* [Requirements]: From the listing below, restate word for word the lines from the line containing "What Blender Python" down through the line containing "rad = math.radians". Exclude pictures.

-- Provided data start --

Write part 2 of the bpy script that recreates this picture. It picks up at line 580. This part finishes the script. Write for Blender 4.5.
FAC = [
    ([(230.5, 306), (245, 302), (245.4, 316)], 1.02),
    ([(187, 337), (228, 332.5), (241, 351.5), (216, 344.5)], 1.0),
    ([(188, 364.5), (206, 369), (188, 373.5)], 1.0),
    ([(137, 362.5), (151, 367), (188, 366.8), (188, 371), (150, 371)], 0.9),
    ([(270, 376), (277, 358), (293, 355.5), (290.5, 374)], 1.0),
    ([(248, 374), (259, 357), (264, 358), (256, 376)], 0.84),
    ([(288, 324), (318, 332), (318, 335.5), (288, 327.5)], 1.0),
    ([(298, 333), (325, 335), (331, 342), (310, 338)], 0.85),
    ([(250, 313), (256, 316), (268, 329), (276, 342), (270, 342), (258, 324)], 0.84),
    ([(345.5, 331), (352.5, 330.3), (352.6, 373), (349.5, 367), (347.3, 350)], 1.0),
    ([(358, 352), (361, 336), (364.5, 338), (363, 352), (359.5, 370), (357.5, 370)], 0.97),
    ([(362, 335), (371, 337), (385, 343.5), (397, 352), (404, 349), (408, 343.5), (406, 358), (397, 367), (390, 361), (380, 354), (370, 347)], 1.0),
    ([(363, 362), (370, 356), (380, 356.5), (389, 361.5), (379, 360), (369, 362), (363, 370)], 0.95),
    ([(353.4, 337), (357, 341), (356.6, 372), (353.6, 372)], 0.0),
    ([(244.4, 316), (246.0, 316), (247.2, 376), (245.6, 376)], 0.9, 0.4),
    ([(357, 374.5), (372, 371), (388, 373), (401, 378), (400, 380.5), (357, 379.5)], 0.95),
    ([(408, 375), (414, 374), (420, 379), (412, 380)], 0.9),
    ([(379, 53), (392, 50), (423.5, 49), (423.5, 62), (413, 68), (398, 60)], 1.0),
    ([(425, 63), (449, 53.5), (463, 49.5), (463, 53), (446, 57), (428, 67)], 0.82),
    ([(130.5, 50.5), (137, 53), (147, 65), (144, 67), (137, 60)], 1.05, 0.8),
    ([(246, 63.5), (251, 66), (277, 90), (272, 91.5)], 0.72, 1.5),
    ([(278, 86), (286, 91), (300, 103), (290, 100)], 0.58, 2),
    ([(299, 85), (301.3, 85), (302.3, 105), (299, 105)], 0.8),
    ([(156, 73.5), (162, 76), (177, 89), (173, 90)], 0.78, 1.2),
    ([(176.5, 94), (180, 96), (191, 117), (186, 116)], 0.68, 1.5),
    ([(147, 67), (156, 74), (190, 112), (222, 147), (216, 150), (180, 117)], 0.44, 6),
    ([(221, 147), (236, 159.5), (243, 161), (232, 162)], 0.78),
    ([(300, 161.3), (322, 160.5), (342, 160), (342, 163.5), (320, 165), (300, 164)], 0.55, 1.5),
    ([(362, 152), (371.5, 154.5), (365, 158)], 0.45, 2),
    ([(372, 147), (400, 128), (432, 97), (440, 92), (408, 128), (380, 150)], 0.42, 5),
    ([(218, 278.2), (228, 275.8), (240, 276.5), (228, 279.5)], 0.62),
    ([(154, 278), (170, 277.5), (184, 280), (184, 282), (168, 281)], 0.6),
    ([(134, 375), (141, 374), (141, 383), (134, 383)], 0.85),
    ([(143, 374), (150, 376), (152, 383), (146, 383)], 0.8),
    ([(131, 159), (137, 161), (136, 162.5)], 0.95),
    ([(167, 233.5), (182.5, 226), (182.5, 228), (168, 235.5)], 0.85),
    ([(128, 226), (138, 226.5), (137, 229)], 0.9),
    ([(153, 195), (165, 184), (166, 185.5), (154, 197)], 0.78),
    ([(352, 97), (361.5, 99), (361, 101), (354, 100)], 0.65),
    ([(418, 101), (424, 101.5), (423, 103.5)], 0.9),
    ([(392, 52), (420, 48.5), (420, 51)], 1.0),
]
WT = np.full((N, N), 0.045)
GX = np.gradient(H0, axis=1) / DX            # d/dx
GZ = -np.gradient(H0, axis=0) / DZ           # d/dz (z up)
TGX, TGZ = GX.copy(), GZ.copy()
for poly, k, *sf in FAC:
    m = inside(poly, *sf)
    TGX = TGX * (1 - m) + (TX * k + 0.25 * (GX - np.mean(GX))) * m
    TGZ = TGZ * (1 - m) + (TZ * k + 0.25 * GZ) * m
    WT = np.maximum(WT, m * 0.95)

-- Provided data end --
-- Provided data start --

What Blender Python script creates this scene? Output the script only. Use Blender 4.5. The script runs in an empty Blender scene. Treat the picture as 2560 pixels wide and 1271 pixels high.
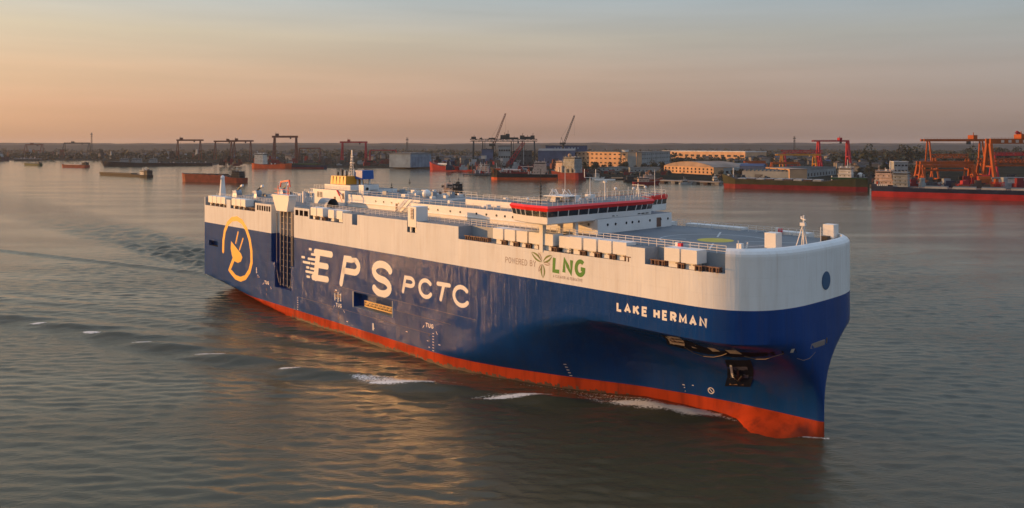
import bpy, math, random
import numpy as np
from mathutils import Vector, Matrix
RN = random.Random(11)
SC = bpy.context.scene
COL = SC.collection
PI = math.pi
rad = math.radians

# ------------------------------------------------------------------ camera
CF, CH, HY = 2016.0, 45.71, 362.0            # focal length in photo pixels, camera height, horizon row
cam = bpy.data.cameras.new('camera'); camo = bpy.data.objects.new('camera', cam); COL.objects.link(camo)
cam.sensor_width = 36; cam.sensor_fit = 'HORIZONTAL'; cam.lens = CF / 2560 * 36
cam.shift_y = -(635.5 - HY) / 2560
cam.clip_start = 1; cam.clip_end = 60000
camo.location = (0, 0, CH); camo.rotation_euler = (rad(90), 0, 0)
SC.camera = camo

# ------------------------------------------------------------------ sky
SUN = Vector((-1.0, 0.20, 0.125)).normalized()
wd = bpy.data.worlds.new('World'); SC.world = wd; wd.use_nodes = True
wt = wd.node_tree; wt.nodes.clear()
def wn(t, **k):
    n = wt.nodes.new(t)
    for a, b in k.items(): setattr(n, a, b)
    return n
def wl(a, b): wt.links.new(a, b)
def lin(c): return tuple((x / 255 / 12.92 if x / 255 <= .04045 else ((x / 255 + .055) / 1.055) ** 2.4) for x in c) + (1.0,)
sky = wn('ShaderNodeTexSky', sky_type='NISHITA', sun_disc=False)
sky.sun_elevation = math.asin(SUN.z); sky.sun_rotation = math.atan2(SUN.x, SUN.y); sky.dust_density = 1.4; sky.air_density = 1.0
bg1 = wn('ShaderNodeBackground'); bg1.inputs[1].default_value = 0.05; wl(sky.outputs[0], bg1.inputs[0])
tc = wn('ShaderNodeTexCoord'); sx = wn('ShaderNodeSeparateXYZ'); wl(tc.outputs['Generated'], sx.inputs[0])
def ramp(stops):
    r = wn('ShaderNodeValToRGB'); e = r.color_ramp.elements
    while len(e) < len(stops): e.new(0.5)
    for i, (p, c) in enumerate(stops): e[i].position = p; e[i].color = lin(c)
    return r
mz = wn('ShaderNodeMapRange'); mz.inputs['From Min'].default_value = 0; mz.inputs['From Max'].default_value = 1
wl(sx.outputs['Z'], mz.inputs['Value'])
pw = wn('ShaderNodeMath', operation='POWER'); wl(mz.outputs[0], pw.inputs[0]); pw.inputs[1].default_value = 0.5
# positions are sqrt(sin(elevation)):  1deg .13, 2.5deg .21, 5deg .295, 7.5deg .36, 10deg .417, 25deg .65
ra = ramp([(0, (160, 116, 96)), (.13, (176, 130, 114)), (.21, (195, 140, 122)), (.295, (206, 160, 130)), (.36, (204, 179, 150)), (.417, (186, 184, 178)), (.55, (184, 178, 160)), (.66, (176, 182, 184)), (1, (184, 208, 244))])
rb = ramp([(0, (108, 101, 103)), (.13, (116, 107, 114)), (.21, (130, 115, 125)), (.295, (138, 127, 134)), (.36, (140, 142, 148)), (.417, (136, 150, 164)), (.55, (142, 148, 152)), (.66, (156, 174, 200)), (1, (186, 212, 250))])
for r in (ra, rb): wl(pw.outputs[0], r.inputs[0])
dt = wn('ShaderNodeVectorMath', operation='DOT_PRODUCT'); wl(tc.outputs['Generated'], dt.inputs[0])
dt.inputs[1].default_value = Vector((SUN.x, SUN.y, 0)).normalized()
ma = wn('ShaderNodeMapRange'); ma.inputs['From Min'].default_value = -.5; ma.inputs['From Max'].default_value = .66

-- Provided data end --

* [Result]:
What Blender Python script creates this scene? Output the script only. Use Blender 4.5. The script runs in an empty Blender scene. Treat the picture as 2560 pixels wide and 1271 pixels high.
import bpy, math, random
import numpy as np
from mathutils import Vector, Matrix
RN = random.Random(11)
SC = bpy.context.scene
COL = SC.collection
PI = math.pi
rad = math.radians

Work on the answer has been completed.